GH: The visual resemblances are quite striking, mainly due to Craig’s superb design work, not least of which is the cover adapted from an old Oli Frey piece—but everything he did, in terms of layout and recreating logos and fonts, is spot-on. The similarities in the writing are less easy to identify, combining off-the-wall humour from my time in charge with the more mainstream tone of the classic Zzap! The differences are less marked: the names and faces are largely unfamiliar, the magazine is a lot shorter, and it’s in full colour—something I never achieved in my time as editor.

What was the reaction from the retro community?

CG: Everything went nuts. Near the end, the editorial team was actually getting a little worried. Unlike many of the contributors, who’d seen this as a fun way to spend a few hours, we’d put a couple of solid weeks of effort into this thing, and began to think that maybe no-one was really interested. What if only the contributors and a handful of hardcore retro fans bothered to download it? Then we cheered up a bit, realising that ultimately we’d done this for ourselves.

As it turned out, our fears were unfounded: we fried four servers, with several thousand copies being downloaded prior to the files being pulled… Apparently, we’d done a good job.

CD: It went down really well, especially among those everyone who read the magazine back in the day. Those who didn’t saw it as a weird little curio; the once-upon-a-time readers saw it was a brilliant piece of nostalgia.

So any plans for z108?

CD: I’m sure there are some... :)

AS: Well, we never did have that Zzap! Challenge that we wanted to do in z107!

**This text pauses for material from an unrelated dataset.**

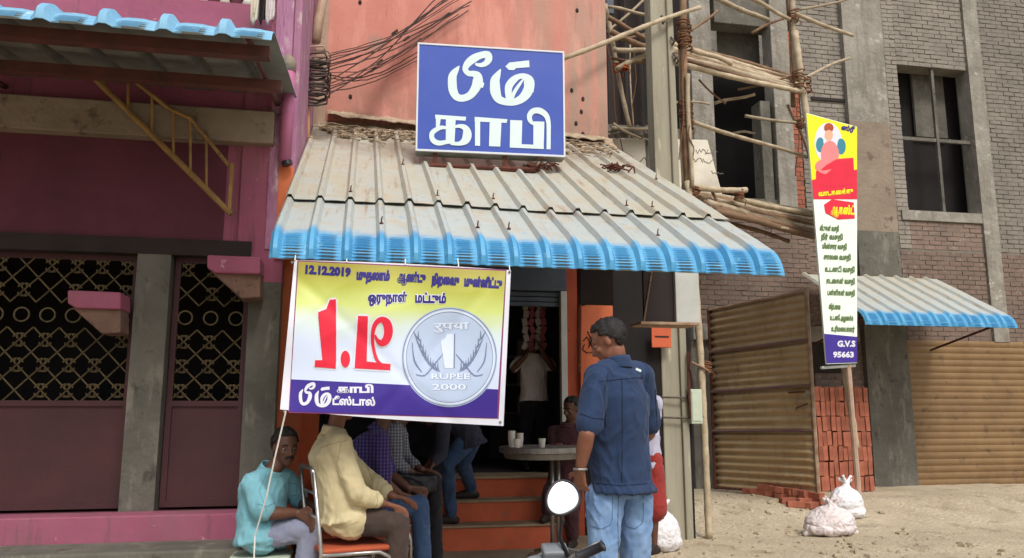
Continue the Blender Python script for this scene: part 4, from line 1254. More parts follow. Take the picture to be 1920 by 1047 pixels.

GH: Yes, z108 will probably happen, if we all have the free time and (more importantly) the will to do it. There’s talk of an issue to celebrate Zzap!’s 20th anniversary in 2005. Details can be found on the Zzap!Rrap message board—so if you want to make a contribution, come and join the discussion. The danger of such a long deadline is that enthusiasm for the new project might wane long before anything gets written; but on the other hand, it gives us plenty of time to get this once-and-for-all, last ever, absolutely final tribute issue off the ground!